Eleştiri
Passages
Ira Sachs, göz boyayan büyük numaraların yönetmeni olmadı asla. Doksanlı yıllarda dolaptan çıkamamış iki gay karakterin yakınlaşmasını konu alan Keep the Lights On da, centrifikasyon kurbanı 40 yıllık eşcinsel bir çiftin evsiz kalmasını konu alan Love Is Strange de, meselesini ikincilleştiriyormuş gibi yapan ve anı dinlemeye, olana kulak vermeye meyilli yapımlardı. Passages’ta da durum pek farklı değil. Ancak zamanın daha hızlı aktığı Passages’ın üç karizmatik oyuncusu sayesinde Avrupalı yönetmenlerin gövde gösterilerini andıran bir tarafı var. Senaryodaki basit görünen matematik, eşsiz yeteneklere sahip aktörleriyle bir üst seviyeye taşındığı için sıradan bir melodram olmaktan hızlıca uzaklaşıyor. Elini gizleyerek hayatını yöneten, dokunup paramparça ettiği hiçbir şeyin sorumluluğunu almayan, partnerlerine filmlerindeki oyuncularıymış gibi davranan bencil bir canavarın temsili var çünkü. Herkesin eski ilişkilerinden birinde, irili ufaklı yansımasına rastlayabileceği türden bir narsist ayrıca.
Passages için asıl ve önemli olan hikâye aracı elbette seks. Bütün kararlar arzular tarafından yönetildiği için fiziksel dürtülerin gelişini hiç saklamamış Ira Sachs. Bugüne kadar gay olduğunu sanan Tomas’ın heteroseksüel bir ilişkilenmeyle gelen bedensel uyanışı bir zincirin de başlamasına sebep oluyor aslında Passages’ta.
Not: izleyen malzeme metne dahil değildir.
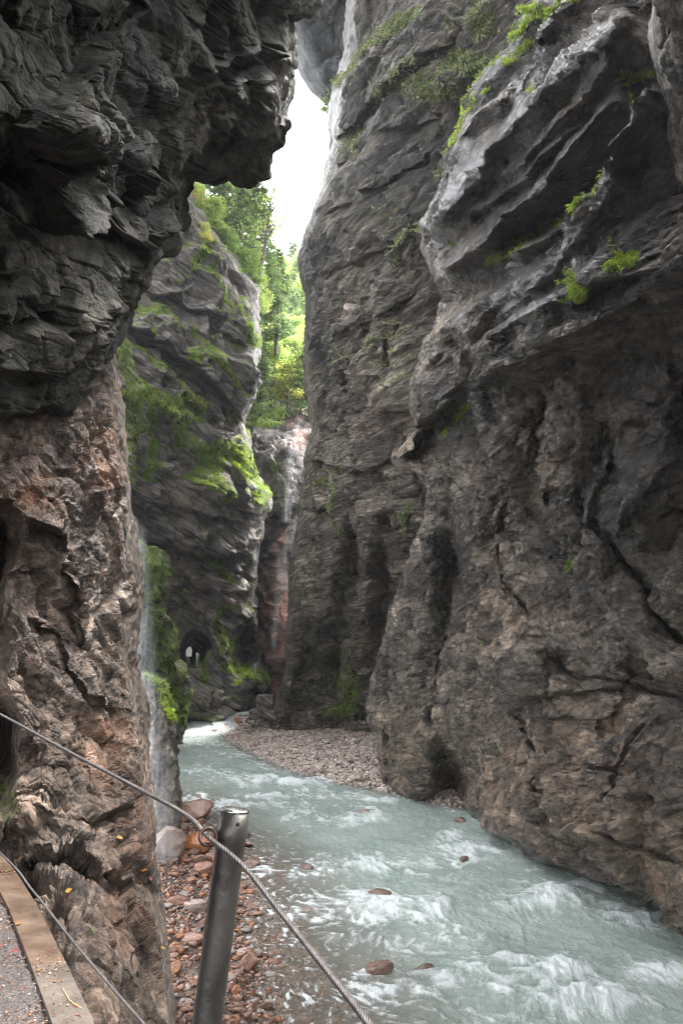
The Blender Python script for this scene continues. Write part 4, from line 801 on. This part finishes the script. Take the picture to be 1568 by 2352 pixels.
for a in [(NW, 1285, 15, 70, 3, 'bright green bush at the very top of the slanting ledge'), (NW, 1248, 45, 60, 1, 'bright leafy clump just below the topmost bush of the slanting ledge'), (NW, 1215, 90, 60, 3, 'leafy clump halfway down the slanting ledge'), (NW, 1190, 118, 60, 1, 'green clump where the slanting ledge steepens'), (NW, 1165, 150, 45, 3, 'small clump low on the slanting ledge'), (NW, 1120, 205, 34, 3, 'last small green tuft at the bottom of the slanting ledge'),
          (NW, 1370, 12, 40, 1, 'small bush at the upper frame edge beside the wet rock'), (NW, 1234, 222, 26, 0, 'tiny plant alone on the middle wet ledge'), (NW, 1302, 275, 34, 2, 'small twig plant on the dark slab below the wet ledge'), (NW, 1490, 180, 90, 3, 'large green bush beside the rock pillar, top of its row'), (NW, 1465, 215, 70, 1, 'bush with a few orange leaves beside the rock pillar'), (NW, 1432, 262, 60, 0, 'spreading small leaved plant reaching left over the dark slab'),
          (NW, 1422, 320, 46, 1, 'narrow plant growing up the crack under the pillar bushes'), (NW, 1405, 365, 40, 3, 'small plant low in the crack above the wet rock'), (NW, 1388, 405, 34, 1, 'lowest plant of the crack above the wet rock'), (NW, 1268, 480, 60, 2, 'tall upright leafy plant on the wet rock hump'), (NW, 1250, 515, 60, 1, 'bushy plant at the foot of the tall upright one'), (NW, 1215, 545, 44, 3, 'low green cushion on the wet rock hump'),
          (NW, 1150, 580, 60, 2, 'thin stalk plant at the lower end of the wet hump'), (NW, 1175, 568, 44, 3, 'small cushion beside the thin stalk plant'), (NW, 1345, 640, 56, 0, 'leafy plant hanging above the big undercut ledge'), (NW, 1322, 690, 46, 1, 'plant at the lip of the big undercut ledge'), (NW, 1440, 590, 50, 0, 'low plant on the shelf at the right, left one'), (NW, 1485, 605, 50, 3, 'low plant on the shelf at the right, right one'), (NW, 1425, 575, 40, 2, 'small upright plant on the shelf at the right'),
          (NW, 1055, 562, 22, 1, 'tiny green tuft at the left rim of the dark slab'), (NW, 1068, 935, 26, 3, 'yellow green tuft on the dark rock nose under the ledge'), (MW, 1015, 112, 60, 2, 'twiggy plant on top of the grassy bulge of the middle cliff'), (MW, 1045, 375, 36, 3, 'grassy tuft in the notch beside the dark slab'),
          ('grey_slab_wall', 398, 1640, 40, 4, 'bright big leaved plant hanging at the edge of the grey slab'), ('grey_slab_wall', 392, 1612, 26, 1, 'small trailing plant above the big leaved one on the slab'), ('grey_slab_wall', 360, 1562, 24, 1, 'tuft of leaves on the top of the grey slab'), ('grey_slab_wall', 380, 1580, 22, 3, 'small leaves on the sloping shoulder of the slab'),
          (FW, 440, 925, 50, 5, 'yellow green bush on the far cliff above the mossy ledge'), (FW, 405, 915, 44, 5, 'yellow green bush left of the other one on the far cliff'), (FW, 465, 935, 44, 5, 'small yellow bush right of the mossy ledge top'), (FW, 440, 965, 40, 3, 'green clump under the yellow bushes'), (FW, 530, 1050, 60, 3, 'big green bush on the right shoulder of the far cliff'), (FW, 510, 1080, 50, 1, 'green bush left on the shoulder of the far cliff'),
          (FW, 555, 1070, 46, 3, 'green bush at the outer corner of the far cliff'), (FW, 540, 1100, 46, 1, 'drooping green bush below the big one'), (FW, 480, 1110, 36, 3, 'round cushion on the lower ledge of the far cliff'), (FW, 590, 1135, 34, 3, 'green cushion on the small spur of the far cliff'), (FW, 510, 1310, 36, 1, 'green clump below the dark overhang of the far cliff'), (FW, 550, 1545, 44, 3, 'green bush beside the far path railing'), (FW, 575, 1555, 40, 1, 'drooping bush right beside the far path railing'), (FW, 548, 1575, 36, 1, 'green tuft hanging below the far path')]:
    shrub(a[0], a[1], a[2], a[3] * (.62 if a[0] == FW else .9), *a[4:])
shrub(None, 740, 262, 60, 0, 'leafy branchlet leaning into the bright gap below the dark crag', pos=V(752, 262, 38))
shrub(None, 742, 340, 44, 2, 'bare thin twigs at the rim of the middle cliff against the sky', pos=V(756, 340, 35))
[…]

Martin’in görüp de dillendiremediği, Tomas’a dair bütün hisleri dalga dalga karaya vuruyor mesela bu sayede. İçinde bulunurken fark edilmeyen, biraz uzaktan seyredilmek istenen kırmızı bayraklar netleşiyor. Türünün örneklerinden ayrılmasını sağlayan tarafı da bu. Passages gözlem konusundaki yeteneğini büyük ustalardan aşırmış besbelli. Fakat bununla birlikte eşcinsel çifti özelinde başka bir empati kuruyor Sachs’in kamerası. Hak vermekten öte, anlıyor sanki onları. Delifişek Tomas’ın yarattığı ziyanın, kalkanları hep yerli yerindeymiş gibi duran Martin’in kandırılma alışkanlığının bilinciyle başka soru sormayı gerektirmeyen, her şeyi anlamlandıran bir düzenek yaratıyor kısacık süresinde. Seyirciyi çabucak avcunun içine alması ve çoğunlukla övgülere boğulması da bu sebepten buna kalırsa
Passages’ın bütün meziyetlerinin üstüne şunu da not düşmesem olmaz; heteroseksüel ilişkilerin merkeze alındığı filmlerin sayısız defa işlediği temaları çok taze bir yere getirmiş Ira Sachs. Sürekli pozitif LGBTİ+ karakterlerini konuşurken yeni bir döneme geçiş yapmaya başladığımız şu son birkaç yıla pek yakışan farklı bir portre çizmiş. Alternatiflerinin tükettiği bir damarda, sadece kendine hizmet edenin peşinden koşmayı âdet edinmiş eşcinsel “villain“ıyla hesap vermeden hareket ediyor. Kimi zaman at koşturuyormuş gibi hissetirse de ehemmiyet taşıyan herhangi bir duyguyu atlamadan, temsiliyet kavramına yeni anlamlar kazandırıyor.